La modélisation permet aussi des exercices de statique comparative qui portent sur les paramètres dynamiques du modèle : la préférence pour le présent et la dépréciation des stocks. Les modèles statiques peuvent se comprendre comme des cas limite où soit la préférence pour le présent est infinie, soit la dépréciation est totale. Avec une diminution de ces paramètres, on s’écarte de ces cas limite et on illustre donc comment la dimension intertemporelle enrichit les mécanismes de la concurrence : les externalités subies sont accrues, soit parce que la dépréciation n’étant pas totale les investissements d’aujourd’hui affectent les stocks de demain, soit parce que la préférence pour le présent n’étant pas infinie les paiements futurs ont une importance pour les collectivités. Ces informations sont utiles pour appréhender l’ampleur de problèmes éventuels de sous ou de surinvestissement et, par conséquent aussi pour la conception de mesures correctives comme par exemple les taxes pigouviennes (section 5).

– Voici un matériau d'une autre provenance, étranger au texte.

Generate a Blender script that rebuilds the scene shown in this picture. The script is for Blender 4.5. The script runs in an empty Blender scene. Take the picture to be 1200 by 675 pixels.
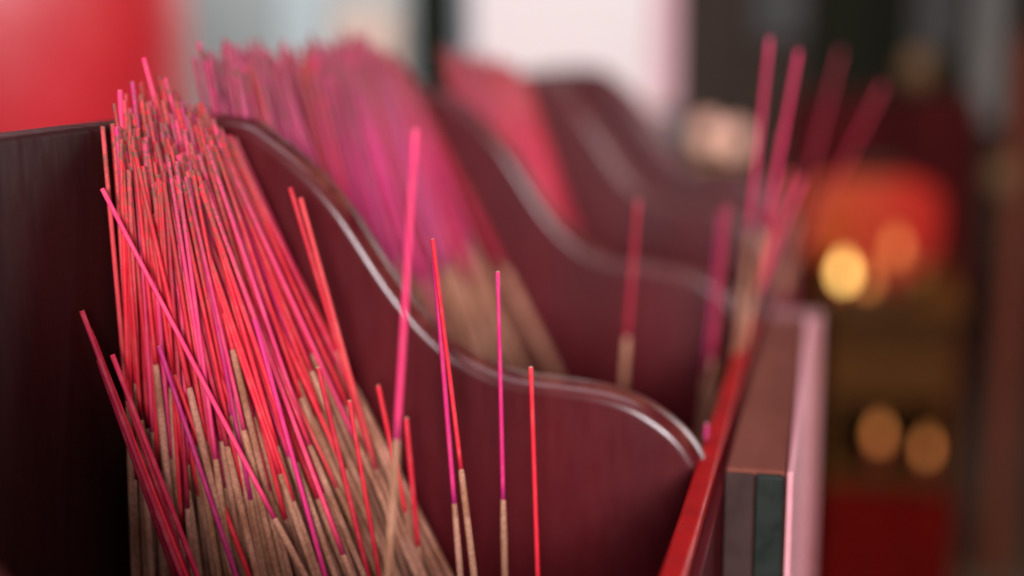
import bpy, math, random
from mathutils import Vector, Matrix, Quaternion
random.seed(7)
SC = bpy.context.scene
COL = SC.collection
CAMZ = 1.15                      # eye height above the temple floor, metres
def mm(x, y, z): return Vector((x/1000, y/1000, CAMZ + z/1000))   # rack frame: x across, y along the rack, z relative to eye height

# ------------------------------------------------------------------ materials
def nodes(name):
    m = bpy.data.materials.new(name); m.use_nodes = True
    nt = m.node_tree; b = nt.nodes['Principled BSDF']
    return m, nt, b
def N(nt, t, **kw):
    n = nt.nodes.new(t)
    for k, v in kw.items():
        if k in n.inputs: n.inputs[k].default_value = v
        else: setattr(n, k, v)
    return n
def ramp(nt, fac, stops):
    r = nt.nodes.new('ShaderNodeValToRGB')
    e = r.color_ramp.elements
    while len(e) < len(stops): e.new(0.5)
    for i, (p, c) in enumerate(stops):
        e[i].position = p; e[i].color = (*c, 1) if len(c) == 3 else c
    nt.links.new(fac, r.inputs[0]); return r
def mixc(nt, fac, a, b):
    m = nt.nodes.new('ShaderNodeMix'); m.data_type = 'RGBA'
    for sock, v in ((m.inputs[0], fac), (m.inputs[6], a), (m.inputs[7], b)):
        if isinstance(v, bpy.types.NodeSocket): nt.links.new(v, sock)
        elif isinstance(v, (int, float)): sock.default_value = v
        else: sock.default_value = (*v, 1)
    return m.outputs[2]
def bump(nt, b, h, s, d=0.001):
    k = N(nt, 'ShaderNodeBump', Strength=s, Distance=d)
    nt.links.new(h, k.inputs['Height']); nt.links.new(k.outputs[0], b.inputs['Normal'])
def surface(name, c1, c2, scale=20, rough=.5, rvar=.15, coat=0, stretch=(1, 1, 1), bstr=.15, bdist=.0006, spec=.25, metal=0):
    """two-tone mottled surface with uneven gloss and a fine relief"""
    m, nt, b = nodes(name)
    tc = N(nt, 'ShaderNodeTexCoord'); mp = N(nt, 'ShaderNodeMapping', Scale=stretch)
    nt.links.new(tc.outputs['Object'], mp.inputs[0])
    n1 = N(nt, 'ShaderNodeTexNoise', Scale=scale, Detail=8, Roughness=.62); nt.links.new(mp.outputs[0], n1.inputs['Vector'])
    n2 = N(nt, 'ShaderNodeTexNoise', Scale=scale*5.3, Detail=6, Roughness=.6); nt.links.new(mp.outputs[0], n2.inputs['Vector'])
    r = ramp(nt, n1.outputs['Fac'], [(.32, c1), (.7, c2)])
    nt.links.new(r.outputs[0], b.inputs['Base Color'])
    mr = N(nt, 'ShaderNodeMapRange'); mr.inputs[1].default_value = .3; mr.inputs[2].default_value = .7
    mr.inputs[3].default_value = max(.05, rough-rvar); mr.inputs[4].default_value = min(1, rough+rvar)
    nt.links.new(n2.outputs['Fac'], mr.inputs[0]); nt.links.new(mr.outputs[0], b.inputs['Roughness'])
    b.inputs['Specular IOR Level'].default_value = spec; b.inputs['Metallic'].default_value = metal
    b.inputs['Coat Weight'].default_value = coat; b.inputs['Coat Roughness'].default_value = .22
    bump(nt, b, n2.outputs['Fac'], bstr, bdist)
    return m
def lacquer(name, c1, c2, rough=.38, coat=.35, spec=.5, worn=False):
    """dark brushed lacquer: grain, blotches, dust specks, scuffs"""
    m, nt, b = nodes(name)
    tc = N(nt, 'ShaderNodeTexCoord'); mp = N(nt, 'ShaderNodeMapping', Scale=(1, 1, .25))
    nt.links.new(tc.outputs['Object'], mp.inputs[0])
    n1 = N(nt, 'ShaderNodeTexNoise', Scale=26, Detail=9, Roughness=.65); nt.links.new(mp.outputs[0], n1.inputs['Vector'])
    n2 = N(nt, 'ShaderNodeTexNoise', Scale=210, Detail=6, Roughness=.6); nt.links.new(mp.outputs[0], n2.inputs['Vector'])
    r = ramp(nt, n1.outputs['Fac'], [(.3, c1), (.68, c2)])
    sp = N(nt, 'ShaderNodeTexVoronoi', Scale=95); nt.links.new(tc.outputs['Object'], sp.inputs['Vector'])
    sc_ = N(nt, 'ShaderNodeSeparateColor'); nt.links.new(sp.outputs['Color'], sc_.inputs[0])
    gate = N(nt, 'ShaderNodeMath', operation='GREATER_THAN'); gate.inputs[1].default_value = .965; nt.links.new(sc_.outputs[0], gate.inputs[0])
    sm = N(nt, 'ShaderNodeMapRange'); sm.inputs[1].default_value = .04; sm.inputs[2].default_value = .12; sm.inputs[3].default_value = .6; sm.inputs[4].default_value = 0
    nt.links.new(sp.outputs['Distance'], sm.inputs[0])
    mu = N(nt, 'ShaderNodeMath', operation='MULTIPLY'); nt.links.new(gate.outputs[0], mu.inputs[0]); nt.links.new(sm.outputs[0], mu.inputs[1])
    col = mixc(nt, mu.outputs[0], r.outputs[0], (.42, .33, .33))
    if worn:                                            # rubbed through to brown wood along the rounded top edge
        rim = N(nt, 'ShaderNodeAttribute', attribute_name='rim')
        n3 = N(nt, 'ShaderNodeTexNoise', Scale=60, Detail=7, Roughness=.7); nt.links.new(tc.outputs['Object'], n3.inputs['Vector'])
        wr = ramp(nt, n3.outputs['Fac'], [(.40, (0, 0, 0)), (.60, (.85, .85, .85))])
        wm = N(nt, 'ShaderNodeMath', operation='MULTIPLY'); nt.links.new(rim.outputs['Fac'], wm.inputs[0]); nt.links.new(wr.outputs[0], wm.inputs[1])
        col = mixc(nt, wm.outputs[0], col, (.17, .048, .030))
    nt.links.new(col, b.inputs['Base Color'])
    mr = N(nt, 'ShaderNodeMapRange'); mr.inputs[1].default_value = .3; mr.inputs[2].default_value = .72
    mr.inputs[3].default_value = rough-.1; mr.inputs[4].default_value = rough+.14
    nt.links.new(n2.outputs['Fac'], mr.inputs[0]); nt.links.new(mr.outputs[0], b.inputs['Roughness'])
    b.inputs['Coat Weight'].default_value = coat; b.inputs['Coat Roughness'].default_value = .21; b.inputs['Specular IOR Level'].default_value = spec
    bump(nt, b, n2.outputs['Fac'], .25, .0005)
    return m
def glow(name, c, s, c2=None):
    m, nt, b = nodes(name)
    b.inputs['Base Color'].default_value = (*[x*.12 for x in c], 1); b.inputs['Roughness'].default_value = .6; b.inputs['Specular IOR Level'].default_value = .1
    b.inputs['Emission Color'].default_value = (*c, 1); b.inputs['Emission Strength'].default_value = s
    if c2:
        tc = N(nt, 'ShaderNodeTexCoord'); n1 = N(nt, 'ShaderNodeTexNoise', Scale=2.2, Detail=2)
        nt.links.new(tc.outputs['Object'], n1.inputs['Vector'])
        r = ramp(nt, n1.outputs['Fac'], [(.35, c), (.65, c2)]); nt.links.new(r.outputs[0], b.inputs['Emission Color'])
    return m

def handle_mat():
    m, nt, b = nodes('dyed_bamboo')
    oi = N(nt, 'ShaderNodeObjectInfo'); at = N(nt, 'ShaderNodeAttribute', attribute_name='along')   # along: 0 junction .. 1 tip
    rnd = N(nt, 'ShaderNodeAttribute', attribute_name='dye')                                         # per stick colour (stuff mesh)
    tc = N(nt, 'ShaderNodeTexCoord')
    geo = N(nt, 'ShaderNodeNewGeometry')
    mp = N(nt, 'ShaderNodeMapping', Scale=(1, 1, .08)); nt.links.new(tc.outputs['Object'], mp.inputs[0])
    fib = N(nt, 'ShaderNodeTexNoise', Scale=2600, Detail=4); nt.links.new(mp.outputs[0], fib.inputs['Vector'])
    pat = N(nt, 'ShaderNodeTexNoise', Scale=170, Detail=5, Roughness=.65); nt.links.new(geo.outputs['Position'], pat.inputs['Vector'])
    base = rnd.outputs['Color']
    faded = mixc(nt, .35, base, (.74, .22, .20))
    pr = ramp(nt, pat.outputs['Fac'], [(.48, (0, 0, 0)), (.72, (.6, .6, .6))])
    c1 = mixc(nt, pr.outputs[0], base, faded)
    fr = ramp(nt, fib.outputs['Fac'], [(.35, (0, 0, 0)), (.7, (.4, .4, .4))])
    dark = N(nt, 'ShaderNodeVectorMath', operation='MULTIPLY'); nt.links.new(base, dark.inputs[0]); dark.inputs[1].default_value = (.6, .5, .55)
    c2 = mixc(nt, fr.outputs[0], c1, dark.outputs[0])
    # dust and brown incense crumbs caught near the tips
    dn = N(nt, 'ShaderNodeTexNoise', Scale=620, Detail=6, Roughness=.7); nt.links.new(geo.outputs['Position'], dn.inputs['Vector'])
    dr = ramp(nt, dn.outputs['Fac'], [(.42, (0, 0, 0)), (.55, (1, 1, 1))])
    zr = ramp(nt, at.outputs['Fac'], [(.55, (0, 0, 0)), (1, (1, 1, 1))])
    mu = N(nt, 'ShaderNodeMath', operation='MULTIPLY'); nt.links.new(dr.outputs[0], mu.inputs[0]); nt.links.new(zr.outputs[0], mu.inputs[1])
    c3 = mixc(nt, mu.outputs[0], c2, (.16, .062, .040))
    # dye soaked darker where the coating starts
    jr = ramp(nt, at.outputs['Fac'], [(0, (.8, .8, .8)), (.05, (0, 0, 0))])
    dk2 = N(nt, 'ShaderNodeVectorMath', operation='MULTIPLY'); nt.links.new(base, dk2.inputs[0]); dk2.inputs[1].default_value = (.42, .5, .8)
    c4 = mixc(nt, jr.outputs[0], c3, dk2.outputs[0])
    nt.links.new(c4, b.inputs['Base Color'])
    b.inputs['Roughness'].default_value = .62; b.inputs['Specular IOR Level'].default_value = .3
    bump(nt, b, fib.outputs['Fac'], .35, .0002)
    return m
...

De nombreuses questions restent ouvertes. L’extension la plus immédiate de ce travail consisterait à trouver comment modifier les différents instruments correctifs bien connus en économie publique de façon à les adapter à ce contexte intertemporel et à comparer leurs avantages respectifs (marchés de droits, quotas, problèmes de révélation de l’information, etc.). Ensuite, comme le montre le recours au critère utilitariste, le débat sur le niveau adéquat de capitaux publics peut s’ouvrir sur des interrogations quant au respect de la rationalité individuelle et à l’équité. Une modélisation plus réaliste avec plus de deux collectivités peut aussi faire apparaître des problèmes liés à la rationalité au sens des coalitions : les trajectoires efficaces doivent être dans le coeur du jeu, et c’est par rapport à ces trajectoires, qui possèdent des propriétés renforcées de stabilité stratégique, que doit s’appréhender l’inefficacité des stratégies décentralisées. Enfin, il serait intéressant d’utiliser le modèle de cet article, ou une version en temps discret de ce modèle, pour tester économétriquement s’il existe des interactions stratégiques entre les collectivités.